§ WHAT TO WORK ON:
Repeat all of the material below exactly as written, images excluded.

---*---

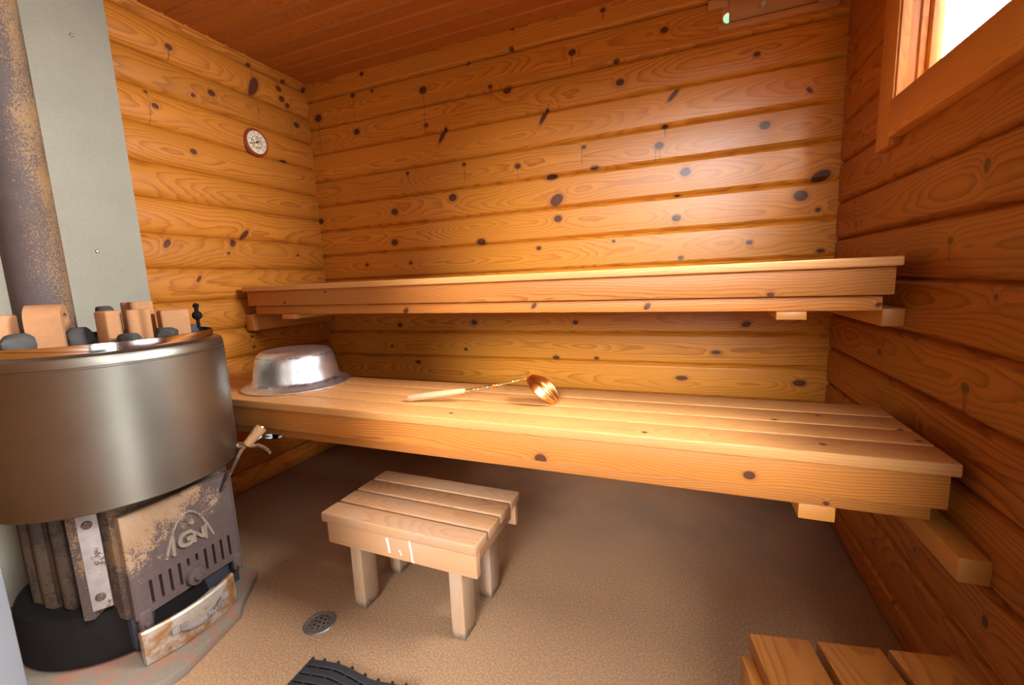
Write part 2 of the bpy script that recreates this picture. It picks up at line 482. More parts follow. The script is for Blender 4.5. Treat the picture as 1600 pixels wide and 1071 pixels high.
wb = struct(mb.obj('wall_back', M_wall_back[0], sharp=7))
for q in M_wall_back[1:]: wb.data.materials.append(q)
for f in wb.data.polygons:
    f.material_index = max(0, min(len(M_wall_back) - 1, sum(f.center.z > q for q in BACK_BANDS[1:-1])))
mb = MB()
wall_planks(mb, GL, -1.80, -.0005, lambda u, z, d: (d, u, z), groove=.015, ch=.021, belly=.006)
struct(mb.obj('wall_left', M_wall_left))
mb = MB()
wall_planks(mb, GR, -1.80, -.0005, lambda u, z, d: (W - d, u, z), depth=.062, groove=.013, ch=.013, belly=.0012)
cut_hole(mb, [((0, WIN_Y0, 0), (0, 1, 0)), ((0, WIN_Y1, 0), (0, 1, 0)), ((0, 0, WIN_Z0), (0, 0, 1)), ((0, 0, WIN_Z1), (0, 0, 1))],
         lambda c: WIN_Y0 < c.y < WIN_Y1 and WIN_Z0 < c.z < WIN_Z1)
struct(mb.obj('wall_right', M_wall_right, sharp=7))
# front wall with the doorway the camera looks through
mb = MB()
wall_planks(mb, GR, 0, W, lambda u, z, d: (u, YF + d, z), groove=.011, ch=.012)
cut_hole(mb, [((DOOR_X0, 0, 0), (1, 0, 0)), ((DOOR_X1, 0, 0), (1, 0, 0)), ((0, 0, DOOR_Z), (0, 0, 1)), ((0, 0, .002), (0, 0, 1))],
         lambda c: DOOR_X0 < c.x < DOOR_X1 and c.z < DOOR_Z)
struct(mb.obj('wall_front', M_trim))
# ceiling boards running along x
mb = MB()
yb = [0.0, -.088, -.177, -.268, -.350, -.435, -.513]
while yb[-1] > -1.8: yb.append(yb[-1] - .086)
for a, b in zip(yb[:-1], yb[1:]):
    mb.bounds((-.1, b + .0008, H), (W + .1, a - .0008, H + .02), axis=0, bevel=.007, seg=1)
mb.bounds((-.12, -1.82, H + .012), (W + .12, .1, H + .05), bevel=0)
struct(mb.obj('ceiling', M_ceiling))

# ------------------------------------------------------------------ floor
N = NT('worn_concrete_floor')
P = N.obj()
n1 = N.noise(P, 2.2, 5, .6); n2 = N.noise(P, 26, 4, .65); n3 = N.noise(P, 190, 3, .7); n4 = N.noise(P, 9, 4, .6, 1.2)
col = N.mix(N.maprange(n1, .35, .65), (.335, .175, .078), (.275, .142, .064))
col = N.mix(N.math('MULTIPLY', N.maprange(n2, .35, .7), .55), col, (.27, .175, .105))
col = N.mix(N.math('MULTIPLY', N.maprange(n3, .42, .62), .55), col, (.50, .36, .235))
col = N.mix(N.math('MULTIPLY', N.maprange(n4, .55, .75), .35), col, (.30, .22, .16))
sx_, sy_, sz_ = N.sep(P)
bench_shade = N.math('MULTIPLY', N.maprange(sy_, -.75, -.25, smooth=True), N.maprange(N.noise(P, 5, 4, .6), .3, .7, .45, 1.0))
col = N.mix(N.math('MULTIPLY', bench_shade, .7), col, (.135, .110, .090))          # shade under the benches put into the floor colour, patchy grey
sc = N.n('ShaderNodeTexWave', wave_type='BANDS'); N.put(sc.inputs['Vector'], N.vscale(N.n('ShaderNodeMapping').outputs[0], (1, 1, 1)))
grit = N.n('ShaderNodeTexVoronoi'); N.put(grit.inputs['Vector'], P); grit.inputs['Scale'].default_value = 55
speck = N.math('LESS_THAN', N.math('ADD', grit.outputs['Distance'], N.math('MULTIPLY', N.noise(P, 7, 2, .5), .22)), .155)
col = N.mix(N.math('MULTIPLY', speck, .55), col, (.09, .06, .045))
nb = N.bump(N.math('ADD', N.math('MULTIPLY', n2, 1.5), n3), .18, .0018)
M_floor = N.bsdf(col, .72, 0, nb, .35)
mb = MB()
mb.bounds((-.12, -1.85, -.05), (W + .12, .12, 0), bevel=0)
struct(mb.obj('floor', M_floor))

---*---

§ CORRECT RESULT:
Write part 2 of the bpy script that recreates this picture. It picks up at line 482. More parts follow. The script is for Blender 4.5. Treat the picture as 1600 pixels wide and 1071 pixels high.
wb = struct(mb.obj('wall_back', M_wall_back[0], sharp=7))
for q in M_wall_back[1:]: wb.data.materials.append(q)
for f in wb.data.polygons:
    f.material_index = max(0, min(len(M_wall_back) - 1, sum(f.center.z > q for q in BACK_BANDS[1:-1])))
mb = MB()
wall_planks(mb, GL, -1.80, -.0005, lambda u, z, d: (d, u, z), groove=.015, ch=.021, belly=.006)
struct(mb.obj('wall_left', M_wall_left))
mb = MB()
wall_planks(mb, GR, -1.80, -.0005, lambda u, z, d: (W - d, u, z), depth=.062, groove=.013, ch=.013, belly=.0012)
cut_hole(mb, [((0, WIN_Y0, 0), (0, 1, 0)), ((0, WIN_Y1, 0), (0, 1, 0)), ((0, 0, WIN_Z0), (0, 0, 1)), ((0, 0, WIN_Z1), (0, 0, 1))],
         lambda c: WIN_Y0 < c.y < WIN_Y1 and WIN_Z0 < c.z < WIN_Z1)
struct(mb.obj('wall_right', M_wall_right, sharp=7))
# front wall with the doorway the camera looks through
mb = MB()
wall_planks(mb, GR, 0, W, lambda u, z, d: (u, YF + d, z), groove=.011, ch=.012)
cut_hole(mb, [((DOOR_X0, 0, 0), (1, 0, 0)), ((DOOR_X1, 0, 0), (1, 0, 0)), ((0, 0, DOOR_Z), (0, 0, 1)), ((0, 0, .002), (0, 0, 1))],
         lambda c: DOOR_X0 < c.x < DOOR_X1 and c.z < DOOR_Z)
struct(mb.obj('wall_front', M_trim))
# ceiling boards running along x
mb = MB()
yb = [0.0, -.088, -.177, -.268, -.350, -.435, -.513]
while yb[-1] > -1.8: yb.append(yb[-1] - .086)
for a, b in zip(yb[:-1], yb[1:]):
    mb.bounds((-.1, b + .0008, H), (W + .1, a - .0008, H + .02), axis=0, bevel=.007, seg=1)
mb.bounds((-.12, -1.82, H + .012), (W + .12, .1, H + .05), bevel=0)
struct(mb.obj('ceiling', M_ceiling))

# ------------------------------------------------------------------ floor
N = NT('worn_concrete_floor')
P = N.obj()
n1 = N.noise(P, 2.2, 5, .6); n2 = N.noise(P, 26, 4, .65); n3 = N.noise(P, 190, 3, .7); n4 = N.noise(P, 9, 4, .6, 1.2)
col = N.mix(N.maprange(n1, .35, .65), (.335, .175, .078), (.275, .142, .064))
col = N.mix(N.math('MULTIPLY', N.maprange(n2, .35, .7), .55), col, (.27, .175, .105))
col = N.mix(N.math('MULTIPLY', N.maprange(n3, .42, .62), .55), col, (.50, .36, .235))
col = N.mix(N.math('MULTIPLY', N.maprange(n4, .55, .75), .35), col, (.30, .22, .16))
sx_, sy_, sz_ = N.sep(P)
bench_shade = N.math('MULTIPLY', N.maprange(sy_, -.75, -.25, smooth=True), N.maprange(N.noise(P, 5, 4, .6), .3, .7, .45, 1.0))
col = N.mix(N.math('MULTIPLY', bench_shade, .7), col, (.135, .110, .090))          # shade under the benches put into the floor colour, patchy grey
sc = N.n('ShaderNodeTexWave', wave_type='BANDS'); N.put(sc.inputs['Vector'], N.vscale(N.n('ShaderNodeMapping').outputs[0], (1, 1, 1)))
grit = N.n('ShaderNodeTexVoronoi'); N.put(grit.inputs['Vector'], P); grit.inputs['Scale'].default_value = 55
speck = N.math('LESS_THAN', N.math('ADD', grit.outputs['Distance'], N.math('MULTIPLY', N.noise(P, 7, 2, .5), .22)), .155)
col = N.mix(N.math('MULTIPLY', speck, .55), col, (.09, .06, .045))
nb = N.bump(N.math('ADD', N.math('MULTIPLY', n2, 1.5), n3), .18, .0018)
M_floor = N.bsdf(col, .72, 0, nb, .35)
mb = MB()
mb.bounds((-.12, -1.85, -.05), (W + .12, .12, 0), bevel=0)
struct(mb.obj('floor', M_floor))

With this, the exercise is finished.